あくまでも実技重視ですが、何も服装や髪型で、弾く前から嫌われる必要もないと思うので、変な格好はしないに越したことはありません。あくまで私の印象ですが、幼稚なスタイルは損な場合がある気がします。以前私は「若く見られた方が特」だと思っていて、教授に確認したところ「年齢はリストに書いてあるのでごまかせないので無駄」という回答をもらいました。

【失敗談】
昔、娘(ヴァイオリン)に可愛いと思ってヘアバンドをつけて舞台に立たせた事がありました。ヘアバンドが子供の頃からのトレードマークだった事と、前髪が邪魔だったこと、そして若く見えた方がトクかもね、というのが理由です。当時娘は20歳くらいでした。演奏後、ロシア人のお母様から、「あなた!ヘアバンドは子供がつけるものよ!お嬢さんのパフォーマンスが台無しになっちゃうじゃないの!だめよ!!!」と忠告をいただいた事があります。本当にもう、こういうのは有難いです。
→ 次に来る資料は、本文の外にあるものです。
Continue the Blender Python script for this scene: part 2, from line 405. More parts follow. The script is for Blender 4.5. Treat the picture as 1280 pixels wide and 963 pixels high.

私と娘の周りには、経験豊富な素晴らしいステージ・ママ・パパがいて有意義なアドヴァイスを沢山くださいます。本当にありがたいことです。言われて初めて気づいた、「おお〜〜欧州でこれ、ダメなんだ〜!!!」体験です。

さて、入試に話を戻します。
そんな人はいないと思いますが、入試において日本の発表会のような光り物のドレスや髪飾りは絶対になしなのでご注意を!

音楽大学でのクラスコンサート
個人的にはもっとみんな派手にしても良いんじゃないかと思うのですが、示し合わせたようにみんなダーク系を着ます。黒いパンツ姿も多い気がします。控えめな印象です。門下によってはドレスコードが決まっているので、新入生は教授に確認すること。

室内楽のコンサート
こちらはみんなで話し合って決めます。常識的には黒のロングが多いです。日本と違い、室内楽で派手なパニエの入った派手なロングドレスを着ることは、まずありません。

こちらはいつかの夏訪れたマスタークラスの室内楽の発表会の時の写真です。

日本からこちらにくると、ドレスの質素なことに驚かれる事が多いと思います。とんでもないオーバードレスで恥ずかしい思いをしないように、事前に様子を聞いてドレスを持ってくると良いと思います。

日本には派手なものもたくさんありますが、その他にも趣味の良い、品の良い素敵なドレスもたくさん売っています。逆にオーストリアには素敵なドレスでサイズの小さいものはとても少ないので、用意していらっしゃると良いと思います。

たかがドレス、されどドレス、日本とこちらではちょっと違います。